Les deux soirs, c’est lui qui a mis le feu aux poubelles après une rupture amoureuse mal vécue : « J’étais énervé », justifie-t-il. « J’ai fait le guet. J’ai pas voulu intervenir. J’avais peur de sa réaction », reconnaît de son côté Christopher. Les violences urbaines, les deux comparses les auraient observées de loin.
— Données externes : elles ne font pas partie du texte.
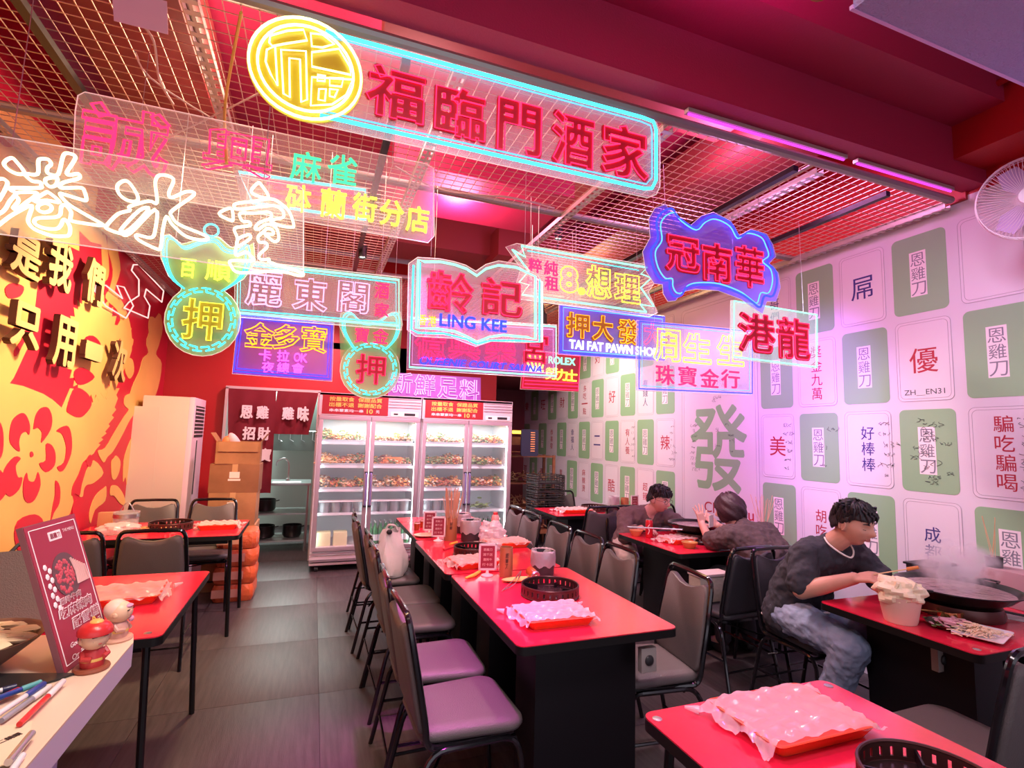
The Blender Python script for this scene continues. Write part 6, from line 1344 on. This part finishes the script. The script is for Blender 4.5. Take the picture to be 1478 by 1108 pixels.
def head(b, M):
    n, m = 48, 40; vs = []; b2 = bmesh.new(); rings = []
    for i in range(m+1):
        ph = pi*i/m; row = []
        for j in range(n):
            th = 2*pi*j/n; x, y, z = sin(ph)*cos(th), sin(ph)*sin(th), cos(ph)
            X, Y, Z = x*.098, y*.077, z*.116
            if z < 0: k = 1-.30*z*z; Y *= k*(1-.12*(-z)); X *= (1-.10*z*z) if x > 0 else (1-.55*z*z)
            if x < 0: X *= 1.04
            if x > .2:
                X += .026*gau(Y, Z+.016, .011, .020)+.010*gau(Y, Z-.008, .009, .03)-.013*(gau(Y-.031, Z-.012, .016, .011)+gau(Y+.031, Z-.012, .016, .011))
                X += .006*gau(Y, Z-.036, .05, .010)+.009*gau(Y, Z+.052, .020, .009)+.008*gau(Y, Z+.092, .022, .016)-.005*gau(Y, Z+.072, .03, .007)+.004*(gau(Y-.045, Z+.018, .018, .018)+gau(Y+.045, Z+.018, .018, .018))
            row.append(M @ Vector((X, Y, Z)))
        rings.append([b.b.verts.new(p) for p in (row if 0 < i < m else row[:1])])
    for A, B in zip(rings, rings[1:]):
        for j in range(n):
            g = []
            for q in (A[j % len(A)], A[(j+1) % len(A)], B[(j+1) % len(B)], B[j % len(B)]):
                if q not in g: g.append(q)
            b.b.faces.new(g)
    for s in (-1, 1):
        b.ball((-.004, s*.079, -.004), .030, 14, 10, M, (.55, .28, 1)); b.ball((-.012, s*.084, .006), .018, 10, 8, M, (.7, .4, 1))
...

Les appels « à la raison » de leurs avocats, qui dénonçaient « l’emballement médiatique », ont donc été entendus : « Ça fait une semaine que cette ville vit au rythme d’une frénésie médiatique, a souligné lors de sa plaidoirie Me Guillaume Demarcq, conseil de Christopher. J’entends bien qu’on veuille des résultats en matière de sécurité. Mais mon client n’a jamais fait parler de lui. Devant votre tribunal, la raison doit l’emporter. »
« Ce n’est pas un gros poisson réclamé par le ministre de l’Intérieur, a ajouté Me Stéphane Diboundje, avocat de Wilfried. C’est la première fois que je vois autant de journalistes pour un simple feu de poubelles! »
Quant au jeune homme de 27 ans surnommé Shrek, qui devait également comparaître hier après-midi, il sera finalement jugé le 12 septembre, son avocat estimant qu’en raison du contexte, il ne pourrait bénéficier d’une « justice équitable aujourd’hui » (NDLR : hier). Selon l’accusation, des témoins l’ont entendu, dimanche soir dernier, inciter des jeunes à la violence devant les forces de l’ordre : « Venez, venez. Ramassez des cailloux. Faut les niquer. Vous allez voir demain, ça va être la guerre. On va vous tuer, bande de bâtards. » Dans l’attente de son jugement, il a été placé sous mandat de dépôt à la maison d’arrêt de Liancourt (Oise).